One of the biggest differences between Reagan and Trump is the type of emotions they encourage. In Campaigning for Hearts and Minds: How Emotional Appeals in Political Ads Work, Ted Brader proposes that political advertising appeals to one of two primary emotions: enthusiasm or fear. (He notes that of course ads appeal to other, often related, emotions as well: enthusiasm is closely linked with hope and pride, fear is linked with anger, etc., But enthusiasm and fear are easily differentiated, pervasive, and able to be identified and studied for research purposes.) While Reagan certainly made appeals to fear (especially of what Hoberman identifies as the Alien Other), I don't think it's controversial to say that the dominant emotion Reagan became known for was enthusiasm: enthusiasm for a particular idea of the United States, especially — a hopeful idea, an idea of American pride based, as Hoberman is only the most recent to show, on an idea of a mythical 1950s structured by a procreative, heteronormalized, patriarchal nuclear family; a pride in US military force and American exceptionalism; a naive idea of capitalism; the superiority of whiteness...
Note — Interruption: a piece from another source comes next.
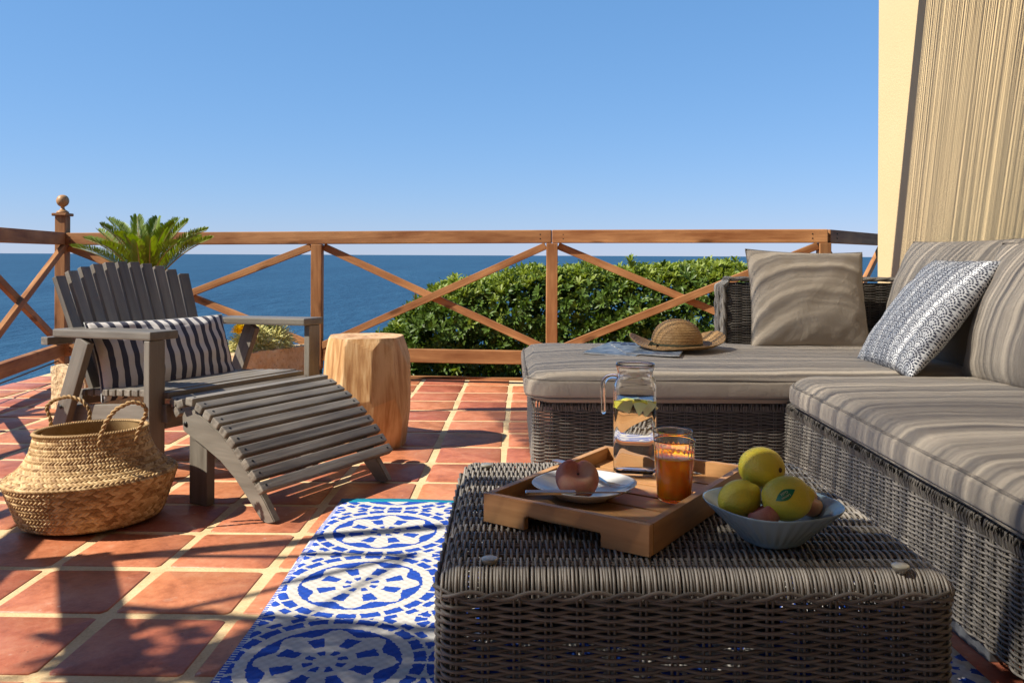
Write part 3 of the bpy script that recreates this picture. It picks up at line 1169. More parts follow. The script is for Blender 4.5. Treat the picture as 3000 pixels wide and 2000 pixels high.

Trump's only enthusiasm is for himself. Fear, though, he sells like the brilliant demagogue he is. This is a significant political shift at the level of the president, at least in its success, because as Brader points out, enthusiasm is the emotion candidates usually like to promote themselves, if they can, leaving fear to be promoted by their underlings and outside agents. But Trump has weaponized fear and anger for his purposes much as Reagan weaponized enthusiasm and hope for his. And then there is the sadism. Though the effect of Reagan's policies was often cruel, even murderous, I've never read anything from even his most fervent detractors to suggest that his motivation and goal was cruelty. But Adam Serwer was onto something when he said of Trump and his supporters that the cruelty is the point. That cruelty has long been part of American politics and American ideology, but with Trump it is particularly naked.

What this means for popular culture now is difficult to say, especially when the media landscape is so significantly more fractured than it was in Reagan's day, when a network like Fox News and a tool like Twitter were less imaginable than space lasers. Whether Trump's sadism has reshaped popular film and media in anything like the way Reagan's what-me-worry machismo and imperialism did, it's too early to say. Hollywood is full of sadists and conservatives, but they tend to prefer certain political aesthetics over others, and Trump is gauche. The Trump influence on popular culture may not require that Hollywood embrace him as it did Reagan, however. Trump isn't actually good at much, but he's a genius at manipulating the media machinery. For all the talk of vigilance against the "erosion of norms", the major media have been unable to deal with the pure product of American id that is Trump. That will have an effect beyond the news media; it will seep into the cinematic, if it hasn't already.

In any case, Hoberman provides a good guide to how Reagan and Hollywood mutually influenced and supported each other, and so encourages us to think about the ways we allow politics to be entertainment, and entertainment to shape our politics. Or if the two are even separable anymore.